This was thirty years ago in the early 1980s when Paul Volcker was the formidable Fed chairman and his conservative convictions triumphed. Volcker is remembered reverently in the annals of finance for saving the country from inflation. Nancy Teeters, the lonely dissenter, was soon forgotten but she understood some things about human society and arrogant power that her male colleagues failed to appreciate.

Those long-ago events during the Reagan presidency were at the dawn of the conservative era and—due especially to the Federal Reserve—began the triumph of finance capital over the broader economy. I wrote a book in 1987 that described the historic watershed, called Secrets of the Temple: How the Federal Reserve Runs the Country. Teeters was right. If other Fed governors had listened, this country might have been saved from a lot of pointless pain.

This is what I said about her unique role:

Nancy Teeters, almost alone, resisted. Month after month, as the economy spiraled downward, she repeatedly urged her colleagues to back off. The largest corporations were shutting down more and more of their production. As loan failures accumulated, the financial sector was threatened with crisis. The Fed’s single-mindedness, she warned, was inflicting deep wounds that would not soon be healed.

“I gave the Federal Open Market Committee a lecture.” Teeters said. “I told them: You are pulling the financial fabric of this country so tight that it’s going to rip. You should understand that once you tear a piece of fabric, it’s very difficult, almost impossible, to put it back together again.”

Her metaphor, she pointed out to me, was understood by women. “None of these guys has ever sewn anything in his life,” Teeters said. [page 465]

The objections she expressed thirty years ago in the closed-door meetings of the Federal Reserve Board of Governors are still highly relevant to our current national condition. The “social fabric” has been torn asunder, first by Volcker’s deep recession, then by deregulation and Wall Street’s high-risk adventures, and then by globalization and finance capital’s hegemony over labor and production. These destabilizing forces led eventually to the collapse. They are driving the grinding deterioration that continues to afflict the society.

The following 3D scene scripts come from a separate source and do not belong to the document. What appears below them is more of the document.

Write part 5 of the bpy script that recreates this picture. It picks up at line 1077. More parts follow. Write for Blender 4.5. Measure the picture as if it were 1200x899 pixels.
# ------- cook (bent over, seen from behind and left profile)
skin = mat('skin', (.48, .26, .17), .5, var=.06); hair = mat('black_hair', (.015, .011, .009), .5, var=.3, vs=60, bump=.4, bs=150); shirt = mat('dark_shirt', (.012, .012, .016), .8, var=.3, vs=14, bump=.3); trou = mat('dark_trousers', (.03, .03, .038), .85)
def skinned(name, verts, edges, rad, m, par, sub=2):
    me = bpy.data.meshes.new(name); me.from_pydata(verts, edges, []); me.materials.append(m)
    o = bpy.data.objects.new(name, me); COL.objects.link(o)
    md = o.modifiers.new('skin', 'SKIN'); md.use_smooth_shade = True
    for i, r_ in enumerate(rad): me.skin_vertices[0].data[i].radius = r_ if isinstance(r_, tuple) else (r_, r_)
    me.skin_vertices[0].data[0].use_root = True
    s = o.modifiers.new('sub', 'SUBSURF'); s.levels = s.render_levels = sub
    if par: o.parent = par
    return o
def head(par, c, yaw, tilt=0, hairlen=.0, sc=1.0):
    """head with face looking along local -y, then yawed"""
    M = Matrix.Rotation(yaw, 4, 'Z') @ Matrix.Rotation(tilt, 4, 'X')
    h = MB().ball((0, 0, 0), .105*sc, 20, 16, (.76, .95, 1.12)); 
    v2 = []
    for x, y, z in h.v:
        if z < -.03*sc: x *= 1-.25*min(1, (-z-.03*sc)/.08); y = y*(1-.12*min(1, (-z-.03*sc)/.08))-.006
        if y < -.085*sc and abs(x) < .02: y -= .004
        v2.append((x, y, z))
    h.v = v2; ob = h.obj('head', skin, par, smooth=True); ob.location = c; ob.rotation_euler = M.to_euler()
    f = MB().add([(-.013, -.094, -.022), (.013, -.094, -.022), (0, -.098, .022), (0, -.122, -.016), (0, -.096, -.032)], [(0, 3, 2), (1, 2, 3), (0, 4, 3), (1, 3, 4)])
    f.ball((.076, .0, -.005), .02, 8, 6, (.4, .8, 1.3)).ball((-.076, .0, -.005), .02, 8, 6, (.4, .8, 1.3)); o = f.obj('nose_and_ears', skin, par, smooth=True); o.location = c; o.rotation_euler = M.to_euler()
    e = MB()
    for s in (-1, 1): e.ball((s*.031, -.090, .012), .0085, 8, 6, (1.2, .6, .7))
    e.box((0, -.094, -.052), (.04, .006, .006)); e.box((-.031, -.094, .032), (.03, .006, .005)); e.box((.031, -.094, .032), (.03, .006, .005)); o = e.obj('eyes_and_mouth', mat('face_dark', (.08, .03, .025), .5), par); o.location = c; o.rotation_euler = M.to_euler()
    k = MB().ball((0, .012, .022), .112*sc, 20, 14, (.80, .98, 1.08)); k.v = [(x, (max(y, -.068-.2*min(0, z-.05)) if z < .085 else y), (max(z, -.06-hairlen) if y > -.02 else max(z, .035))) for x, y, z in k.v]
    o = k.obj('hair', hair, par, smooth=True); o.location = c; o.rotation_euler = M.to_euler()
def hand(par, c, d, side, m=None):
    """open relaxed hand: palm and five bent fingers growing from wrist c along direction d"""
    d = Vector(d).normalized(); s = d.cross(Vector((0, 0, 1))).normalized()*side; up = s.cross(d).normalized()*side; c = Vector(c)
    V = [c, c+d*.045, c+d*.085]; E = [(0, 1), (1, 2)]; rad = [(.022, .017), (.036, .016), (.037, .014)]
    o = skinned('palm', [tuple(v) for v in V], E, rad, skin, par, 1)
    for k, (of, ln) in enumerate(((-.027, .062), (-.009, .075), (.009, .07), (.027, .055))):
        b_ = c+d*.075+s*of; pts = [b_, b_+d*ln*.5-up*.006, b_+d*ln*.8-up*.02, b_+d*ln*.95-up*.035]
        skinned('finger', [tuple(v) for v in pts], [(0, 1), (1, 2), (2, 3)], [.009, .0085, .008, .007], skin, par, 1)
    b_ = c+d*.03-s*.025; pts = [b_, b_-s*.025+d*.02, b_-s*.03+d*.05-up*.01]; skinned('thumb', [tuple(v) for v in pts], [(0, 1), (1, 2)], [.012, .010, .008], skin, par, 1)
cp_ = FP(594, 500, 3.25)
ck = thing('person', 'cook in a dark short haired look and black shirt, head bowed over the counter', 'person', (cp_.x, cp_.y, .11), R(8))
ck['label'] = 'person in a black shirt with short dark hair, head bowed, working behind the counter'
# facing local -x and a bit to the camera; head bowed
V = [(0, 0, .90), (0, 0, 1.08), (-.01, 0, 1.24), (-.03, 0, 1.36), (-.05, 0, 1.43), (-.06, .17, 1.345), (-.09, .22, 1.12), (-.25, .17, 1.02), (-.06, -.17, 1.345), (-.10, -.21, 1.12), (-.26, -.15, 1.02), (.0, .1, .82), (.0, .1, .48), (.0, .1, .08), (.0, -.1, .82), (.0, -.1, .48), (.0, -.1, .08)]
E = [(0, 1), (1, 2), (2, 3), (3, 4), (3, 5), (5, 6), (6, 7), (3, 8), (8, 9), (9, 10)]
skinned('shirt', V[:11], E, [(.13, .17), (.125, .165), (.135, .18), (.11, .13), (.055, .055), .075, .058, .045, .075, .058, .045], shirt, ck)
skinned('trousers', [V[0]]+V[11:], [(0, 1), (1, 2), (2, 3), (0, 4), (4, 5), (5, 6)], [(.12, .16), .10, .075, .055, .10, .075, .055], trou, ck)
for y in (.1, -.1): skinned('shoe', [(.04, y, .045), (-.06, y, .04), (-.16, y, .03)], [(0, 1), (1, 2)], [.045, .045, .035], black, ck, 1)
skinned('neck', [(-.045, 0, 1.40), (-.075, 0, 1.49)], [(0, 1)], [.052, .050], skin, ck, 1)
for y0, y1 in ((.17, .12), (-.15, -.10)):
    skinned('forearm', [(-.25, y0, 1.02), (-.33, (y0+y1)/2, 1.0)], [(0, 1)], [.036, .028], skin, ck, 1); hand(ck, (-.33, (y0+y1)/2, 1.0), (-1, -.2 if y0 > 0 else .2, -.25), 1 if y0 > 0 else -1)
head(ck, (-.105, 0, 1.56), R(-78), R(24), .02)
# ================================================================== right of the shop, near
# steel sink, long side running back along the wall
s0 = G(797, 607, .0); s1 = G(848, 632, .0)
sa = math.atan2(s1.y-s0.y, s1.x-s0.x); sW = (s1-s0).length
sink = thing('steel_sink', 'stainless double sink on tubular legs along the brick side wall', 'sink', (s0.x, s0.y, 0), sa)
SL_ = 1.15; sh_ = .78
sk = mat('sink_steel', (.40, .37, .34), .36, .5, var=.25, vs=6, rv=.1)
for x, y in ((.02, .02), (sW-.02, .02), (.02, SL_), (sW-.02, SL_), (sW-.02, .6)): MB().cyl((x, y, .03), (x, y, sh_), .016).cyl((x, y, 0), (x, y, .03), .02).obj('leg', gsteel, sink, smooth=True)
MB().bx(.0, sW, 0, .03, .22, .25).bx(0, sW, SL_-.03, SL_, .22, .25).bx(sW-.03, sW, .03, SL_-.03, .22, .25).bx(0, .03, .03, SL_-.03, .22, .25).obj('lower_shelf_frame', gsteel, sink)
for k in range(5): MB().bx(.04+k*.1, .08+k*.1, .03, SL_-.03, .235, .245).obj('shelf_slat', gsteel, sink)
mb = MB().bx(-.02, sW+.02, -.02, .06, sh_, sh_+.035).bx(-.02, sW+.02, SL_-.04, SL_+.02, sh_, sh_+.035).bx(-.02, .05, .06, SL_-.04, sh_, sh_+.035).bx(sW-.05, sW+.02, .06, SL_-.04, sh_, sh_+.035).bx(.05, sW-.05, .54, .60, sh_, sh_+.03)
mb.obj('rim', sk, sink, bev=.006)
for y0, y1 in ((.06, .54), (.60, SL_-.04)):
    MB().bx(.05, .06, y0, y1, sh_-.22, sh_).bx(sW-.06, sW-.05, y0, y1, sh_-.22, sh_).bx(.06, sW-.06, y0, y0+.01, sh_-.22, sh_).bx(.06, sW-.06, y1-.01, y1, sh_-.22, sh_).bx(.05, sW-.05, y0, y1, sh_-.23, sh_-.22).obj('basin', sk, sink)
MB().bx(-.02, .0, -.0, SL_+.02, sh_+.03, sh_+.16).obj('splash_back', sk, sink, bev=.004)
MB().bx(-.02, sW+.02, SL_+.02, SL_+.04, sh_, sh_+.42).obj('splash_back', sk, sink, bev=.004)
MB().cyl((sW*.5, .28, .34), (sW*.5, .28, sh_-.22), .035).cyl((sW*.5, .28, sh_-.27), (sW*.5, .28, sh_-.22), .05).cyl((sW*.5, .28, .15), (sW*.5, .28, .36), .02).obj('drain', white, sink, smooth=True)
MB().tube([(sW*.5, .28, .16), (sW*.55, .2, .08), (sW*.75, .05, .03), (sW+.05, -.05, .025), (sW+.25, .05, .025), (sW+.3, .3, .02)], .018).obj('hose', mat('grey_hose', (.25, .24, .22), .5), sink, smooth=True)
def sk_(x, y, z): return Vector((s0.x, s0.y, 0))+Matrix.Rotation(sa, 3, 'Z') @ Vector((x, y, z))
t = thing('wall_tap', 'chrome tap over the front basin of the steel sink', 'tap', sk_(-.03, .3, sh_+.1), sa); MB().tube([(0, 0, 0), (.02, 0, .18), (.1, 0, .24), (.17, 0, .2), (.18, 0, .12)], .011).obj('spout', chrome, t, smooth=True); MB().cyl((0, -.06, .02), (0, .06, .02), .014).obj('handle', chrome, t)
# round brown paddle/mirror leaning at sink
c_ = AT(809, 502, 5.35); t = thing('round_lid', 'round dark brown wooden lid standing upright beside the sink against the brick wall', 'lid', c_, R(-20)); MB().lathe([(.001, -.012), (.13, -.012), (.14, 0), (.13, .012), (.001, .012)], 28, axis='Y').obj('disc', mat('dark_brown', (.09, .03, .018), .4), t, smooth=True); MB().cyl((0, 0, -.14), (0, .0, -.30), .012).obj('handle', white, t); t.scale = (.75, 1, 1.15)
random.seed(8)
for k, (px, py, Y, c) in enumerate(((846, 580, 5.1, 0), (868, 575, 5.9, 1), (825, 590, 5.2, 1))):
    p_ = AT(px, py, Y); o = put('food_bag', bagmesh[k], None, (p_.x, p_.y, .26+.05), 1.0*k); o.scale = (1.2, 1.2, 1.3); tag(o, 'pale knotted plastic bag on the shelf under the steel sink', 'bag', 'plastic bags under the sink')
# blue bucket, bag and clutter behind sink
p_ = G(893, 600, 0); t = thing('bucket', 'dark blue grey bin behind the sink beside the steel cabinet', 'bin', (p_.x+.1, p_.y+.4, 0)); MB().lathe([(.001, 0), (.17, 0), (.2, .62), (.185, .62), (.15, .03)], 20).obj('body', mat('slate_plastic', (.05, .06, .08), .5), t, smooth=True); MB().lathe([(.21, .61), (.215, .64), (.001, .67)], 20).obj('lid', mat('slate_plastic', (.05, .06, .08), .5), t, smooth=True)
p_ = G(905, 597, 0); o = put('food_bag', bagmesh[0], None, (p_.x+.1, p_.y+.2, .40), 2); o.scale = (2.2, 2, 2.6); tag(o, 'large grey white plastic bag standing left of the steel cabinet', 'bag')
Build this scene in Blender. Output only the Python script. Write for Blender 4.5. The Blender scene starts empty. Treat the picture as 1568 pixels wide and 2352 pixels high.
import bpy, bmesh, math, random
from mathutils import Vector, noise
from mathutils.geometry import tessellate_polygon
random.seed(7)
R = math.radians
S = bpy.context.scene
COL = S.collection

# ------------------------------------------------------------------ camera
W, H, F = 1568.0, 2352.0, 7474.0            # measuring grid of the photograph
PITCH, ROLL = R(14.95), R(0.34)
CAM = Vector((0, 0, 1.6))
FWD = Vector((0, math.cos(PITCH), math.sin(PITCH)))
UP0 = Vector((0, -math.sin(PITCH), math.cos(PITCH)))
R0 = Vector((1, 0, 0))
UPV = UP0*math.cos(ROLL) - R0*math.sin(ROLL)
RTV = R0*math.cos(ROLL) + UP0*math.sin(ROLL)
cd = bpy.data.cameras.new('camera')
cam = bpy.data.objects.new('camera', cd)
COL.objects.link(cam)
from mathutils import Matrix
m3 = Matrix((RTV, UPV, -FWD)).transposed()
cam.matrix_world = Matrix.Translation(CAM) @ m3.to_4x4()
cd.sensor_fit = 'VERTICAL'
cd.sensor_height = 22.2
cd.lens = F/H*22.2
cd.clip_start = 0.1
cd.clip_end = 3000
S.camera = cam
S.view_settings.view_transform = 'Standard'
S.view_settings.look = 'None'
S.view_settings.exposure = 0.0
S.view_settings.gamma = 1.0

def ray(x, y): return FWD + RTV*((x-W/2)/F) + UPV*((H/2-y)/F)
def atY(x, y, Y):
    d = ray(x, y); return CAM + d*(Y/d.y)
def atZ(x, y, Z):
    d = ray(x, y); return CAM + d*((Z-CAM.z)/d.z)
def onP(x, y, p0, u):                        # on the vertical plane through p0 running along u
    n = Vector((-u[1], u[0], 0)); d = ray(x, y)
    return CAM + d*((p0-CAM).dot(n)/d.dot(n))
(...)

Contemporary politics is still blind to the gravity of our situation. Even the Democratic president is still resisting the kind of big, bold actions that Keynesian economists like Nancy Teeters might have proposed in these circumstances. Defending the “social fabric” remains an inadmissible argument in the mechanistic logic of conventional economics. As Teeters argued then, innocent people are being sacrificed to crude abstractions. Meanwhile, some people are still getting richer and most other people are still getting poorer.

There is one great change in the landscape, however. The Federal Reserve Board is now chaired by a woman. Janet Yellen is perhaps not so upfront in her social concerns as Nancy Teeters was, but she is clearly trying to move the boys in that direction. Yellen met recently with a network of activist community organizations who are pushing for concrete action on work and wages. If the very masculine Federal Reserve can break free of the reactionary past, maybe there is hope for the country.